Part of a data file:
[Start]
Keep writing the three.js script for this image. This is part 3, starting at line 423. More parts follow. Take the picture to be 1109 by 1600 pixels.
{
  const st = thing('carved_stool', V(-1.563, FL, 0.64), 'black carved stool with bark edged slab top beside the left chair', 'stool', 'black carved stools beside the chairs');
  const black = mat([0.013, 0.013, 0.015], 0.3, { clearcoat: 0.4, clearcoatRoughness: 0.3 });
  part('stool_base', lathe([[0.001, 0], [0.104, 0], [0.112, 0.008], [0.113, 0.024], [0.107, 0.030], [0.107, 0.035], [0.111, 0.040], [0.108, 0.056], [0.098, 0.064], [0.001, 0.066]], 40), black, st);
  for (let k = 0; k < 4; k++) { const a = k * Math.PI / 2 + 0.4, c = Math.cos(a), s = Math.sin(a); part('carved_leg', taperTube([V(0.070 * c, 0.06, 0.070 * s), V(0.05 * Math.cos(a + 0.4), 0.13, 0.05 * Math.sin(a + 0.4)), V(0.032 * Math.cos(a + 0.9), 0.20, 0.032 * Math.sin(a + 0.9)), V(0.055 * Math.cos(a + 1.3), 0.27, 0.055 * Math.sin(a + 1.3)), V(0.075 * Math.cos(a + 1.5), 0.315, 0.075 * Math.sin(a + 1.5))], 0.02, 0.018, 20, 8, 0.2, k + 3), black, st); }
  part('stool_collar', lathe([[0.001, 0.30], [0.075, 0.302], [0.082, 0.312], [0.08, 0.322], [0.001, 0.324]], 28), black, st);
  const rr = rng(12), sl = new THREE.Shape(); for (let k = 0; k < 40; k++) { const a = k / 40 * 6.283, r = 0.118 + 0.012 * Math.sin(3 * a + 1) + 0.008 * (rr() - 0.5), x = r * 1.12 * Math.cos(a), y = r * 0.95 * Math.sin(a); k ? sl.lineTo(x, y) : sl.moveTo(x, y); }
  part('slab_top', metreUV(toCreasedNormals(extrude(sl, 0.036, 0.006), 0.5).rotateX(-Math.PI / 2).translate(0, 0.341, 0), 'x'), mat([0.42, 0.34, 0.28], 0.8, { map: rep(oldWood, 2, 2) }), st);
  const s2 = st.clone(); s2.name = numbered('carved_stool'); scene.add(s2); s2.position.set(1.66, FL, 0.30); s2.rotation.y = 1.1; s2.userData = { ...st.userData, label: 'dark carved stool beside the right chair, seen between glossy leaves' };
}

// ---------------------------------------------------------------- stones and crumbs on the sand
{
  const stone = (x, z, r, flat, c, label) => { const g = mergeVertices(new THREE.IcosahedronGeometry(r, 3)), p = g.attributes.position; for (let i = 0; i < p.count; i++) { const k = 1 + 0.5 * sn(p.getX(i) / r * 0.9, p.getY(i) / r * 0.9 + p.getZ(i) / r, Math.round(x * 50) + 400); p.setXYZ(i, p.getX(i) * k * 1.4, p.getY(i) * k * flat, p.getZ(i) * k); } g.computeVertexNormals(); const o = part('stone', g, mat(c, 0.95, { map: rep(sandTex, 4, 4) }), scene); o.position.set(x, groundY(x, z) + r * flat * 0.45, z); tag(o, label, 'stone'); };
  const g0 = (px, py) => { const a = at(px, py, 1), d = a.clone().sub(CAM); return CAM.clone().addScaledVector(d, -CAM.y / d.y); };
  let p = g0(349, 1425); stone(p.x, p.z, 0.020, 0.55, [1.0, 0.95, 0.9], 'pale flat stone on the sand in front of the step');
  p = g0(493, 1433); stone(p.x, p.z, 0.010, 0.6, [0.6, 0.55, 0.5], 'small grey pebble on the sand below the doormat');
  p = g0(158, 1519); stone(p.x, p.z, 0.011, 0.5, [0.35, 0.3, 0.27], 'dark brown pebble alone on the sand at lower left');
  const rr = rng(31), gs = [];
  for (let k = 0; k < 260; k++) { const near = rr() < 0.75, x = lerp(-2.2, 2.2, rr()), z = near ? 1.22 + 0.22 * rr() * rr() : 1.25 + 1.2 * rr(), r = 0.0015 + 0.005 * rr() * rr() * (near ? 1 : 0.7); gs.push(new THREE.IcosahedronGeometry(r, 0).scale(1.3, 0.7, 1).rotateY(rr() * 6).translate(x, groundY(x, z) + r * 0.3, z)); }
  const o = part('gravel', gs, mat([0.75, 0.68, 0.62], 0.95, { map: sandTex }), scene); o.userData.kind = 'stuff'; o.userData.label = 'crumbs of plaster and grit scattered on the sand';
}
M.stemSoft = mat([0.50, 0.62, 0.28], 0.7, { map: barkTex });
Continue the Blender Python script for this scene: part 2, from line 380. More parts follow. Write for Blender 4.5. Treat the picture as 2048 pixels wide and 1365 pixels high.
[End]
Each line of the listing should be copied exactly.

Keep writing the three.js script for this image. This is part 3, starting at line 423. More parts follow. Take the picture to be 1109 by 1600 pixels.
{
  const st = thing('carved_stool', V(-1.563, FL, 0.64), 'black carved stool with bark edged slab top beside the left chair', 'stool', 'black carved stools beside the chairs');
  const black = mat([0.013, 0.013, 0.015], 0.3, { clearcoat: 0.4, clearcoatRoughness: 0.3 });
  part('stool_base', lathe([[0.001, 0], [0.104, 0], [0.112, 0.008], [0.113, 0.024], [0.107, 0.030], [0.107, 0.035], [0.111, 0.040], [0.108, 0.056], [0.098, 0.064], [0.001, 0.066]], 40), black, st);
  for (let k = 0; k < 4; k++) { const a = k * Math.PI / 2 + 0.4, c = Math.cos(a), s = Math.sin(a); part('carved_leg', taperTube([V(0.070 * c, 0.06, 0.070 * s), V(0.05 * Math.cos(a + 0.4), 0.13, 0.05 * Math.sin(a + 0.4)), V(0.032 * Math.cos(a + 0.9), 0.20, 0.032 * Math.sin(a + 0.9)), V(0.055 * Math.cos(a + 1.3), 0.27, 0.055 * Math.sin(a + 1.3)), V(0.075 * Math.cos(a + 1.5), 0.315, 0.075 * Math.sin(a + 1.5))], 0.02, 0.018, 20, 8, 0.2, k + 3), black, st); }
  part('stool_collar', lathe([[0.001, 0.30], [0.075, 0.302], [0.082, 0.312], [0.08, 0.322], [0.001, 0.324]], 28), black, st);
  const rr = rng(12), sl = new THREE.Shape(); for (let k = 0; k < 40; k++) { const a = k / 40 * 6.283, r = 0.118 + 0.012 * Math.sin(3 * a + 1) + 0.008 * (rr() - 0.5), x = r * 1.12 * Math.cos(a), y = r * 0.95 * Math.sin(a); k ? sl.lineTo(x, y) : sl.moveTo(x, y); }
  part('slab_top', metreUV(toCreasedNormals(extrude(sl, 0.036, 0.006), 0.5).rotateX(-Math.PI / 2).translate(0, 0.341, 0), 'x'), mat([0.42, 0.34, 0.28], 0.8, { map: rep(oldWood, 2, 2) }), st);
  const s2 = st.clone(); s2.name = numbered('carved_stool'); scene.add(s2); s2.position.set(1.66, FL, 0.30); s2.rotation.y = 1.1; s2.userData = { ...st.userData, label: 'dark carved stool beside the right chair, seen between glossy leaves' };
}

// ---------------------------------------------------------------- stones and crumbs on the sand
{
  const stone = (x, z, r, flat, c, label) => { const g = mergeVertices(new THREE.IcosahedronGeometry(r, 3)), p = g.attributes.position; for (let i = 0; i < p.count; i++) { const k = 1 + 0.5 * sn(p.getX(i) / r * 0.9, p.getY(i) / r * 0.9 + p.getZ(i) / r, Math.round(x * 50) + 400); p.setXYZ(i, p.getX(i) * k * 1.4, p.getY(i) * k * flat, p.getZ(i) * k); } g.computeVertexNormals(); const o = part('stone', g, mat(c, 0.95, { map: rep(sandTex, 4, 4) }), scene); o.position.set(x, groundY(x, z) + r * flat * 0.45, z); tag(o, label, 'stone'); };
  const g0 = (px, py) => { const a = at(px, py, 1), d = a.clone().sub(CAM); return CAM.clone().addScaledVector(d, -CAM.y / d.y); };
  let p = g0(349, 1425); stone(p.x, p.z, 0.020, 0.55, [1.0, 0.95, 0.9], 'pale flat stone on the sand in front of the step');
  p = g0(493, 1433); stone(p.x, p.z, 0.010, 0.6, [0.6, 0.55, 0.5], 'small grey pebble on the sand below the doormat');
  p = g0(158, 1519); stone(p.x, p.z, 0.011, 0.5, [0.35, 0.3, 0.27], 'dark brown pebble alone on the sand at lower left');
  const rr = rng(31), gs = [];
  for (let k = 0; k < 260; k++) { const near = rr() < 0.75, x = lerp(-2.2, 2.2, rr()), z = near ? 1.22 + 0.22 * rr() * rr() : 1.25 + 1.2 * rr(), r = 0.0015 + 0.005 * rr() * rr() * (near ? 1 : 0.7); gs.push(new THREE.IcosahedronGeometry(r, 0).scale(1.3, 0.7, 1).rotateY(rr() * 6).translate(x, groundY(x, z) + r * 0.3, z)); }
  const o = part('gravel', gs, mat([0.75, 0.68, 0.62], 0.95, { map: sandTex }), scene); o.userData.kind = 'stuff'; o.userData.label = 'crumbs of plaster and grit scattered on the sand';
}
M.stemSoft = mat([0.50, 0.62, 0.28], 0.7, { map: barkTex });
Continue the Blender Python script for this scene: part 2, from line 380. More parts follow. Write for Blender 4.5. Treat the picture as 2048 pixels wide and 1365 pixels high.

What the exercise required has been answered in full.